Saved data entries:
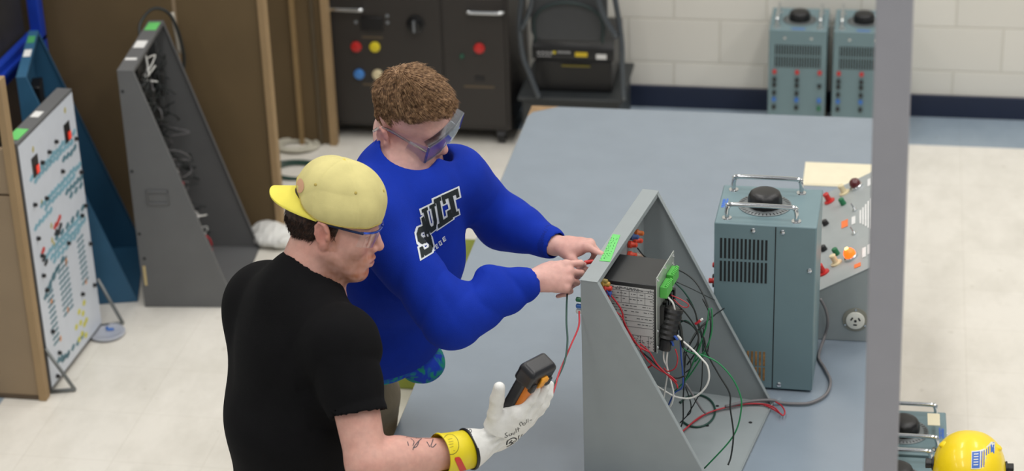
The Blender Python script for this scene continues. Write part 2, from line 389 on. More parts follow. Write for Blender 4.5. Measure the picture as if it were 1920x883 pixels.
for (x, y, z, rz, lab, g) in (
    (-.382, 8.765, 0, 0, 'left of the two teal transformers standing against the block wall', None),
    (-.115, 8.765, 0, 0, 'right of the two teal transformers by the wall, partly behind the post', None),
    (.072, 5.45, 0, 91, 'teal transformer on the floor right of the bench, behind its twin', None),
    (.058, 5.195, 0, 91, 'teal transformer on the floor nearest the yellow welding helmet', None)):
    c = copy_tree(v0); c.location = (x, y, z); c.rotation_euler = (0, 0, rad(rz)); c['label'] = lab
    if y == 5.45: 
        o = MB().box((-.03, -.112, .538), (.035, -.078, .5395)).build('paper_tag', mat('manila', (214, 206, 178), .7, var=.03), c)
# ================================================================== YELLOW WELDING HELMET
hy = empty('welding_helmet', (.249, 4.955, .470), 0, 'yellow welding helmet with a blue and white label, beside the teal transformers', 'helmet')
ymat = mat('yellow_shell', (244, 212, 14), .35, var=.02, coat=.3)
vs = []; fs = []; NU, NV = 40, 28
for j in range(NV+1):
    v = j/NV
    for i in range(NU):
        g = 2*math.pi*i/NU
        if v < .5:
            a_ = v/.5*math.pi/2; r = math.sin(a_); z = .26+.115*math.cos(a_)
        else: r = 1-.04*((v-.5)/.5); z = .26*(1-(v-.5)/.5)+.002
        x = .096*r*math.copysign(abs(math.cos(g))**.85, math.cos(g)); y = .11*r*math.copysign(abs(math.sin(g))**.85, math.sin(g))
        vs.append((x, y, z))
for j in range(NV):
    for i in range(NU): fs.append((j*NU+i, j*NU+(i+1) % NU, (j+1)*NU+(i+1) % NU, (j+1)*NU+i))
MB().add(vs, fs).build('shell', ymat, hy, smooth=True)
for sx in (-1, 1):
    MB().lathe((sx*.094, 0, .272), (sx, 0, 0), [(0, .02), (.004, .02), (.005, .014), (.02, .015), (.021, .012)], 16).build('headgear_knob', blackp, hy, smooth='auto')
    MB().lathe((sx*.072, .01, .335), (sx*.6, 0, .8), [(0, .012), (.004, .01), (.006, .004)], 12).build('rivet_boss', ymat, hy, smooth='auto')
lb = MB()
def hpt(x, s):
    """point on the shell front, s = 0 top .. down the -Y side"""
    a_ = s; r = math.sin(a_); z = .26+.115*math.cos(a_); y = -.11*r*math.sqrt(max(0, 1-(x/.096/max(r, .3))**2)); return (x, y-.001, z+.0012)
def patch(x0, x1, s0, s1, m, nm, off=0):
    q = MB(); n_ = 6; P = [[hpt(x0+(x1-x0)*i/n_, s0+(s1-s0)*j/n_) for i in range(n_+1)] for j in range(n_+1)]
    vs = [(p[0], p[1]-off, p[2]+off) for r_ in P for p in r_]; fs = [(j*(n_+1)+i, j*(n_+1)+i+1, (j+1)*(n_+1)+i+1, (j+1)*(n_+1)+i) for j in range(n_) for i in range(n_)]
    return q.add(vs, fs).build(nm, m, hy, smooth=True)
lab_ = patch(.000, .062, .50, .98, whitep, 'warning_label')
a1 = patch(.002, .022, .53, .95, bluel, 'label_print', .0006); a2 = patch(.050, .060, .54, .96, bluel, 'label_print', .0006)
for q in range(4): patch(.0255+q*.006, .0285+q*.006, .54, .95, mat('label_text_blue', (90, 110, 190), .5), 'label_print', .0006)
for q in range(5): patch(.006, .018, .58+q*.07, .605+q*.07, whitep, 'label_print', .001)

hy.scale = (.97, .97, .85)
hst = empty('stool', (.262, 4.955, .032), 0, 'low black stool under the yellow welding helmet', 'stool')
MB().lathe((0, 0, .405), (0, 0, 1), [(0, .085), (.004, .09), (.02, .09), (.0245, .085)], 32).build('seat', blackp, hst, smooth='auto')
for gx, gy in ((-1, -1), (1, -1), (1, 1), (-1, 1)): MB().tube([(gx*.06, gy*.06, .406), (gx*.07, gy*.07, -.031)], .009, 8).build('leg', blackp, hst, smooth=True)
# ================================================================== PEOPLE
def frame(yaw, pitch, roll):
    y, p, r = yaw, pitch, roll
    f = np.array([math.cos(y)*math.cos(p), math.sin(y)*math.cos(p), -math.sin(p)]); l = np.array([-math.sin(y), math.cos(y), 0]); u = np.cross(f, l)
    l2 = l*math.cos(r)+u*math.sin(r); return np.array([f, l2, np.cross(f, l2)])
def head_ops(c, ax, s=1.0, jaw=1.0, bk=.097, ez=-.004):
    c = np.array(c); P = lambda x, y, z: c+(ax[0]*x+ax[1]*y+ax[2]*z)*s
    E = lambda x, y, z, a, b, d, A_=None: Ell(P(x, y, z), (a*s, b*s, d*s), ax if A_ is None else A_)
    o = []
    a = lambda pr, k=.02, op='+': o.append((op, pr, k*s))
    a(E(bk*-1+.083, 0, .042, bk, .075, .086), 0)
    a(E(.032, 0, .008, .064, .063, .082), .03)
    a(E(.030, 0, -.060, .062, .053*jaw, .050), .04)
    for y in (-1, 1):
        a(Cone(P(.0, y*.057*jaw, -.045), P(.062, y*.026*jaw, -.098), .016*s, .016*s), .035)
        a(E(.060, y*.040, -.026, .026, .022, .024), .025)
    a(E(.076, 0, -.104, .021, .023, .018), .03)
    a(Cone(P(.084, -.036, .024), P(.084, .036, .024), .011*s, .011*s), .022)
    for y in (-1, 1): a(E(.101, y*.031, .003, .016, .019, .013), .012, '-')
    for y in (-1, 1):
        a(E(.0795, y*.031, .003, .0125, .0135, .0115), .004)
        a(Cone(P(.089, y*.019, .0105), P(.087, y*.044, .0085), .0035*s, .003*s), .006)
    a(Cone(P(.091, 0, .018), P(.113, 0, -.027), .0085*s, .0095*s), .014)
    a(E(.113, 0, -.033, .0115, .0115, .0095), .008)
    for y in (-1, 1):
        a(E(.1035, y*.0125, -.0365, .0095, .0075, .0075), .006)
        a(E(.1085, y*.0075, -.0445, .005, .004, .004), .003, '-')
    a(E(.082, 0, -.065, .0235, .032, .022), .02)
    for y in (-1, 1):
        a(Cone(P(.1045, y*.004, -.0625), P(.0915, y*.024, -.0675), .0058*s, .003*s), .005)
    a(Cone(P(.1015, -.010, -.0755), P(.1015, .010, -.0755), .0068*s, .0068*s), .006)
    a(Cone(P(.111, -.018, -.0688), P(.111, .018, -.0688), .0045*s, .0045*s), .004, '-')
    a(E(.104, 0, -.088, .008, .018, .005), .008, '-')
    # ears
    t = rad(12)
    for y in (-1, 1):
        eu = ax[2]*math.cos(t)-ax[0]*math.sin(t); ef = ax[0]*math.cos(t)+ax[2]*math.sin(t)
        el = ax[1]*y*math.cos(rad(24))-ef*math.sin(rad(24)); ef2 = ef*math.cos(rad(24))+ax[1]*y*math.sin(rad(24)); ea = [ef2, el, eu]
        EP = lambda x, yy, z: P(-.006, y*.081, ez)+(ea[0]*x+ea[1]*yy+ea[2]*z)*s
        a(Ell(EP(0, 0, .004), (.019*s, .0075*s, .031*s), ea), .008)
        a(Ell(EP(-.001, 0, -.022), (.011*s, .006*s, .014*s), ea), .006)
        a(Ell(EP(.004, .0085, .002), (.0105*s, .0065*s, .018*s), ea), .004, '-')
        pts = [(.012, .004, .012), (.008, .0055, .027), (-.004, .006, .032), (-.014, .0055, .022), (-.0165, .005, .004), (-.012, .004, -.014)]
        for q in range(5): a(Cone(EP(*pts[q]), EP(*pts[q+1]), .0036*s, .0036*s), .003)
        a(Ell(EP(.013, .004, -.004), (.005*s, .004*s, .007*s), ea), .004)
    return o, P
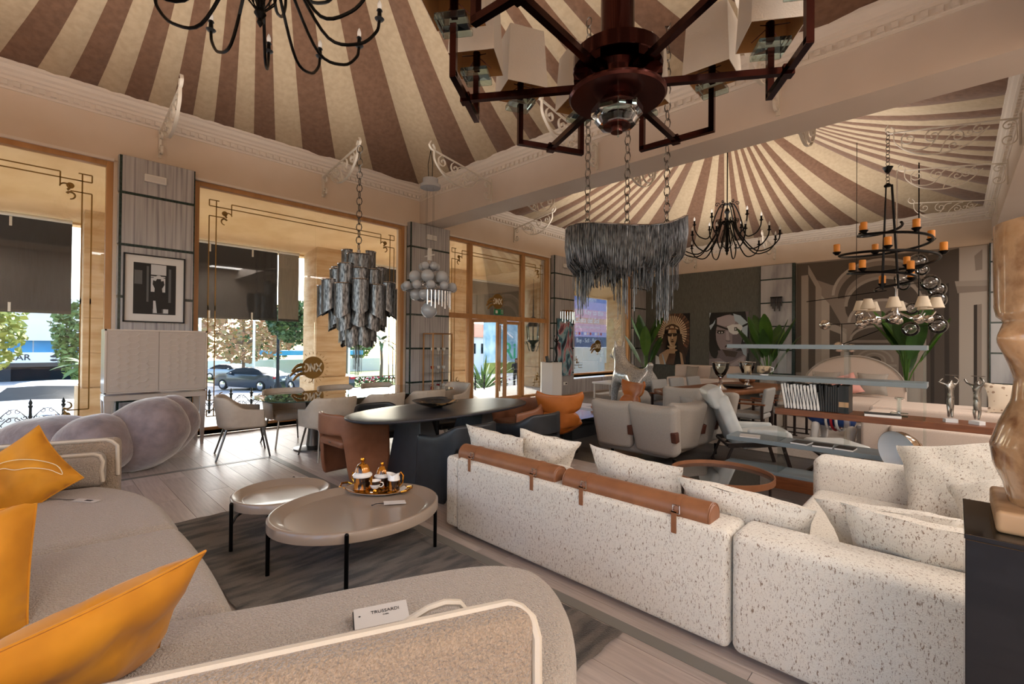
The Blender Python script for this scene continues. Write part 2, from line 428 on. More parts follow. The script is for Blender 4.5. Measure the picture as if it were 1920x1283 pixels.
def badge(win, x, y, z, s):
    m = MB(); monogram(m, x, y, z, s); m.build('gold_badge', 'gold', win)
    q = MB(); D = [((-.75, -.35), (-.75, .35)), ((-.75, .35), (-.5, .3)), ((-.5, .3), (-.38, 0)), ((-.38, 0), (-.5, -.3)), ((-.5, -.3), (-.75, -.35))]
    N = [((-.25, -.35), (-.25, .35)), ((-.25, .35), (.12, -.35)), ((.12, -.35), (.12, .35))]
    X = [((.25, -.38), (.75, .38)), ((.25, .38), (.75, -.38))]
    strokes(q, D+N+X, x+.006, y, z, s, s*.13); q.build('badge_letters', 'badge_letter', win, smooth=False)

def frame_rect(m, x0, x1, y0, y1, z0, z1, t):
    m.b2((x0, y0, z0), (x1, y0+t, z1)); m.b2((x0, y1-t, z0), (x1, y1, z1)); m.b2((x0, y0+t, z1-t), (x1, y1-t, z1)); m.b2((x0, y0+t, z0), (x1, y1-t, z0+t))
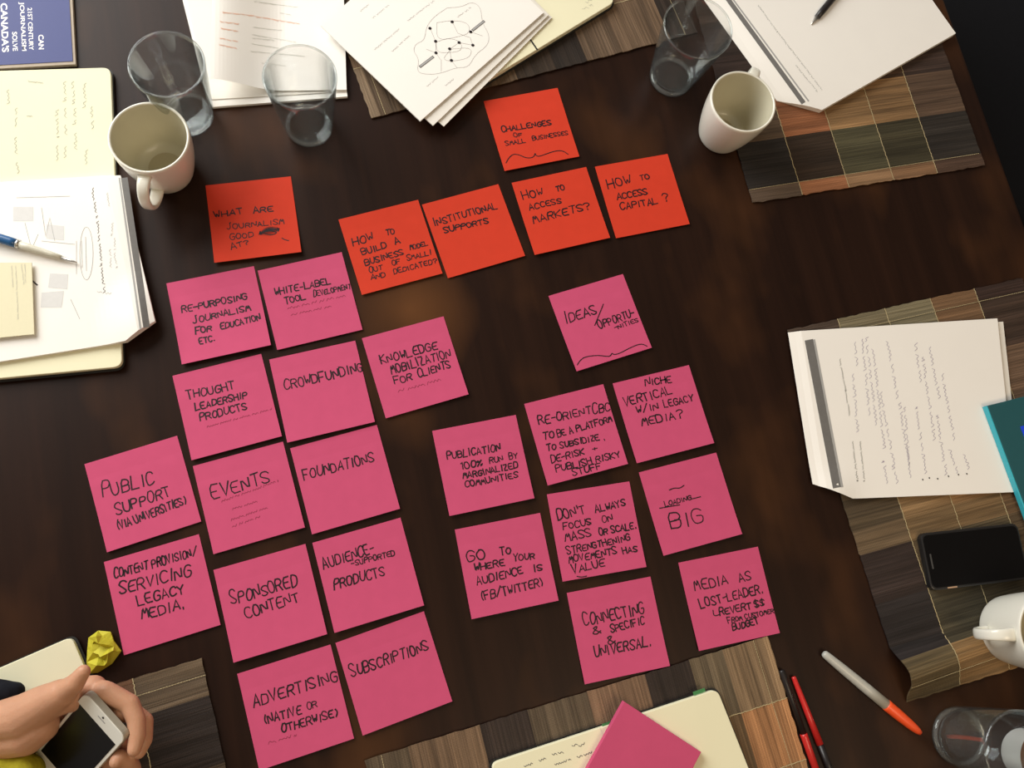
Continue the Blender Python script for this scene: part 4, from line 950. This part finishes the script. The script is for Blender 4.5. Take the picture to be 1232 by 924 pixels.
def mug(cx, cy, ang, label, R0=.031, R1=.0445, H=.080, z=.0003, name='mug', handle=True, group='white mugs', tilt=0):
    t = tag(empty(name, (cx, cy, z), ang), label, 'mug' if name == 'mug' else 'cup', group)
    prof = [(0, .002), (R0 - .006, .002), (R0 - .004, 0), (R0 - .001, .0004), (R0, .003)]
    rr = lambda k: R0 + (R1 - R0) * math.sin(k * math.pi / 2) ** .9
    prof += [(rr(k / 16), .003 + (H - .003) * k / 16) for k in range(1, 16)]
    prof += [(R1, H - .001), (R1 - .0008, H), (R1 - .0022, H), (R1 - .003, H - .001)]
    pin = [(R1 - .003, H - .001)] + [(rr(k / 16) - .0034, .003 + (H - .003) * k / 16) for k in range(15, 1, -1)] + [(R0 - .004, .008), (R0 - .010, .006), (0, .006)]
    bm = bmesh.new(); lathe(bm, prof, 72); fin('body', bm, M['ceramic'], t, True, recalc=False)
    bm = bmesh.new(); lathe(bm, pin, 72); fin('interior', bm, M['inner_shade'], t, True, recalc=False)['label'] = 'olive inner wall with shade in its colour'
    if handle:
        bm = bmesh.new(); N = 26; path = []
        ztop, zbot = H * .86, H * .26; rt, rb = rr(.85) - .002, rr(.25) - .002
        C = [Vector((rt, ztop)), Vector((R1 + .022, H * .97)), Vector((R1 + .036, H * .62)), Vector((R1 + .022, H * .20)), Vector((rb, zbot))]
        def bez(tt):
            q = C[:]
            while len(q) > 1: q = [a.lerp(b, tt) for a, b in zip(q, q[1:])]
            return q[0]
        rings = []
        for i in range(N + 1):
            tt = i / N; p = bez(tt); q = (bez(min(1, tt + .01)) - bez(max(0, tt - .01))).normalized(); nn = Vector((-q.y, q.x))
            ring = []
            for k in range(14):
                a = 2 * math.pi * k / 14; w_, h2 = .0062 * (1 + .25 * abs(2 * tt - 1) ** 2), .0034
                ca, sa = math.cos(a), math.sin(a)
                u = w_ * math.copysign(abs(ca) ** .7, ca); v = h2 * math.copysign(abs(sa) ** .7, sa)
                ring.append(bm.verts.new((p.x + nn.x * v, u, p.y + nn.y * v)))
            rings.append(ring)
        for a, b in zip(rings, rings[1:]):
            for k in range(14): bm.faces.new((a[k], a[(k + 1) % 14], b[(k + 1) % 14], b[k]))
        bm.faces.new(rings[0]); bm.faces.new(rings[-1][::-1])
        fin('handle', bm, M['ceramic'], t, True)
    bm = bmesh.new(); bmesh.ops.create_circle(bm, cap_ends=True, segments=48, radius=R0 - .012); 
    for v in bm.verts: v.co.z = .0062
    fin('coffee_film', bm, M['stain'], t)['label'] = 'brown coffee film on the bottom'
    return t
def dirpx(c, d, z):
    a, b = on(*c, z), on(*d, z); return math.atan2(b.y - a.y, b.x - a.x)
g = on(228, 140); tumbler(g.x, g.y, 'clear glass tumbler behind the left white mug', R1=.0415)
g = on(372, 153); tumbler(g.x, g.y, 'clear glass tumbler in front of the printed page with orange headings', R0=.0295, R1=.0415)
g = on(807, 93, .003); t = tumbler(g.x, g.y, 'clear glass tumbler leaning over the top centre placemat, beside the right mug', R0=.030, R1=.0440)
g = on(1151, 885); tumbler(g.x, g.y, 'clear glass tumbler in the bottom right corner', R0=.0335, R1=.0440)
g = on(201, 205); mug(g.x, g.y, dirpx((180, 172), (169, 232), .06), 'white mug in front of the left tumbler, handle towards the handout', R0=.032, R1=.0438, H=.081)
g = on(866, 161); mug(g.x, g.y, dirpx((893, 127), (914, 80), .06), 'white mug beside the top right handout, empty', R0=.0305, R1=.0425, H=.081)
g = on(1213, 757, .003); mug(g.x, g.y, dirpx((1213, 757), (1120, 762), .003), 'white mug cut by the right edge below the black phone, handle facing left', R0=.040, R1=.0465, H=.080, z=.0038)
# paper cup right of the bottom right tumbler
g = on(1230, 906); pcup = tag(empty('paper_cup', (g.x, g.y, .0003)), 'white paper cup with a brown sleeve behind the bottom right tumbler', 'cup')
bm = bmesh.new(); lathe(bm, [(0, .003), (.026, .003), (.0275, 0), (.028, .001), (.0325, .098), (.0335, .099), (.0335, .101), (.032, .1012), (.031, .099), (.0265, .008), (0, .008)], 64); fin('body', bm, M['cup'], pcup, True)
bm = bmesh.new(); lathe(bm, [(.0304, .038), (.0316, .038), (.0332, .085), (.0320, .085)], 64, None, True); fin('sleeve', bm, M['kraft'], pcup, True)
bm = bmesh.new(); lathe(bm, [(0, .080), (.0300, .080)], 64); fin('coffee', bm, M['coffee'], pcup, True)

# ---------------------------------------------------------------- the hand
def capsule(bm, a, b, ra, rb, n=16):
    a, b = Vector(a), Vector(b); d = b - a; L = d.length
    mtx = Matrix.Translation(a) @ d.to_track_quat('Z', 'Y').to_matrix().to_4x4()
    prof = [(0, -ra)] + [(ra * math.sin(t * math.pi / 10), -ra * math.cos(t * math.pi / 10)) for t in range(1, 6)]
    prof += [(rb * math.cos(t * math.pi / 10), L + rb * math.sin(t * math.pi / 10)) for t in range(0, 5)] + [(0, L + rb)]
    lathe(bm, prof, n, mtx)
def chain(bm, pts):
    for (a, ra), (b, rb) in zip(pts, pts[1:]): capsule(bm, a, b, ra, rb)
def blobby(bm, c, ax, rot):
    r = bmesh.ops.create_icosphere(bm, subdivisions=3, radius=1)
    for v in r['verts']: v.co = Vector(c) + rot @ Vector((v.co.x * ax[0], v.co.y * ax[1], v.co.z * ax[2]))
PL = lambda x, y, z: PM @ Vector((x, y, z))
bm = bmesh.new()
wrist = on(-6, 878, .052)
# forearm running off to the left, wrist, heel of the thumb
chain(bm, [(on(-230, 900, .045), .036), (on(-90, 885, .050), .029), (wrist, .0235)])
chain(bm, [(wrist + Vector((0, .006, .004)), .0200), (on(28, 862, .068), .0215), (on(52, 847, .082), .0180), (on(74, 834, .096), .0135)])
chain(bm, [(wrist + Vector((0, -.010, -.004)), .0190), (on(30, 884, .058), .0200), (on(48, 872, .066), .018)])
# thumb
chain(bm, [(on(55, 846, .084), .0170), (on(76, 833, .098), .0114), (on(90, 822, .108), .0092), (on(100.5, 808, .113), .0066)])
# palm behind the phone
bm2 = bm
blobby(bm, PL(-.020, .006, -.030), (.028, .040, .015), PR)
blobby(bm, PL(-.030, -.012, -.026), (.022, .034, .017), PR)
chain(bm, [(wrist, .022), (PL(-.030, -.005, -.030), .019), (PL(-.012, .035, -.028), .014)])
chain(bm, [(on(52, 847, .082), .0165), (PL(-.030, .046, -.019), .0135)])
# index finger: along the top end of the phone, then curling down its right side
ib = PL(-.020, .056, -.018)
chain(bm, [(PL(-.022, .025, -.026), .013), (ib, .0112), (on(128, 832, .086), .0098), (on(156, 847, .086), .0094), (on(164, 866, .088), .0088), (on(165, 885, .090), .0082), (on(161.5, 902, .092), .0066)])
# middle finger, behind the index
chain(bm, [(PL(-.012, .030, -.028), .0125), (PL(.006, .052, -.024), .0108), (on(158, 857, .066), .0098), (on(173, 868, .068), .0092), (on(173, 890, .070), .0084), (on(167, 905, .072), .0066)])
# ring finger, its tip coming round the right edge of the phone
chain(bm, [(PL(-.004, .010, -.028), .0120), (PL(.022, .018, -.023), .0100), (on(158, 925, .052), .0094), (on(153, 916, .066), .0088), (on(144, 911, .074), .0078), (on(139, 917, .078), .0062)])
# little finger, lower along the edge
chain(bm, [(PL(-.004, -.012, -.026), .0110), (PL(.022, -.006, -.021), .0088), (PL(.041, -.004, -.012), .0080), (PL(.0385, -.008, .002), .0072), (PL(.031, -.012, .008), .0060)])
me = bpy.data.meshes.new('person'); bm.to_mesh(me); bm.free()
ho = bpy.data.objects.new('tmp', me); COL.objects.link(ho)
rm = ho.modifiers.new('r', 'REMESH'); rm.mode = 'VOXEL'; rm.voxel_size = .0012; rm.use_smooth_shade = True
sm = ho.modifiers.new('s', 'SMOOTH'); sm.factor = .5; sm.iterations = 14
dg_ = bpy.context.evaluated_depsgraph_get(); me2 = bpy.data.meshes.new_from_object(ho.evaluated_get(dg_)); bpy.data.objects.remove(ho)
me2.name = 'person'
# skin stays clear of the phone it holds
inv = PM.inverted()
for v in me2.vertices:
    q = inv @ v.co
    if abs(q.x) < .0296 and abs(q.y) < .0622 and -.0080 < q.z < .0004:
        opt = [(.0297 - abs(q.x), 'x'), (.0623 - abs(q.y), 'y'), (q.z + .0081, 'b'), (.0005 - q.z if q.z > -.003 else 9, 'f')]
        k = min(opt)[1]
        if k == 'x': q.x = math.copysign(.0297, q.x)
        elif k == 'y': q.y = math.copysign(.0623, q.y)
        elif k == 'b': q.z = -.0081
        else: q.z = .0005
        v.co = PM @ q
person = link('person', me2, M['skin'], None, True)
tag(person, 'person\'s left hand in a yellow sleeve holding a white phone over the table', 'person')
# yellow sleeve and dark cuff
def cloth(name, pts, m, seed):
    bm = bmesh.new(); chain(bm, pts)
    me = bpy.data.meshes.new(name); bm.to_mesh(me); bm.free(); o = bpy.data.objects.new('tmp', me); COL.objects.link(o)
    r_ = o.modifiers.new('r', 'REMESH'); r_.mode = 'VOXEL'; r_.voxel_size = .0025; s_ = o.modifiers.new('s', 'SMOOTH'); s_.iterations = 6
    me2 = bpy.data.meshes.new_from_object(o.evaluated_get(bpy.context.evaluated_depsgraph_get())); bpy.data.objects.remove(o); me2.name = name
    for v in me2.vertices:
        n = noise.noise(v.co * 45 + Vector((seed, 0, 0))); n2 = noise.noise(v.co * 110 + Vector((seed, 9, 0)))
        v.co += v.normal * (n * .004 + n2 * .0014)
    return link(name, me2, M[m], person, True)
cloth('sleeve', [(on(-200, 960, .046), .038), (on(-60, 945, .046), .033), (on(2, 938, .046), .027), (on(26, 931, .050), .0205)], 'sleeve', 3)
cloth('jacket_cuff', [(on(-160, 826, .032), .019), (on(-40, 832, .030), .0165), (on(8, 832, .028), .0125), (on(20, 830, .027), .0095)], 'navy', 8)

§ What this task involves:
Retype only what lies between the line bearing "were 1920x1283 pixels." and the line bearing "strokes(q, D+N+X, x+.006, y, z, s, s*.13);", keeping both of those lines.

§ Result:
The Blender Python script for this scene continues. Write part 2, from line 428 on. More parts follow. The script is for Blender 4.5. Measure the picture as if it were 1920x1283 pixels.
def badge(win, x, y, z, s):
    m = MB(); monogram(m, x, y, z, s); m.build('gold_badge', 'gold', win)
    q = MB(); D = [((-.75, -.35), (-.75, .35)), ((-.75, .35), (-.5, .3)), ((-.5, .3), (-.38, 0)), ((-.38, 0), (-.5, -.3)), ((-.5, -.3), (-.75, -.35))]
    N = [((-.25, -.35), (-.25, .35)), ((-.25, .35), (.12, -.35)), ((.12, -.35), (.12, .35))]
    X = [((.25, -.38), (.75, .38)), ((.25, .38), (.75, -.38))]
    strokes(q, D+N+X, x+.006, y, z, s, s*.13); q.build('badge_letters', 'badge_letter', win, smooth=False)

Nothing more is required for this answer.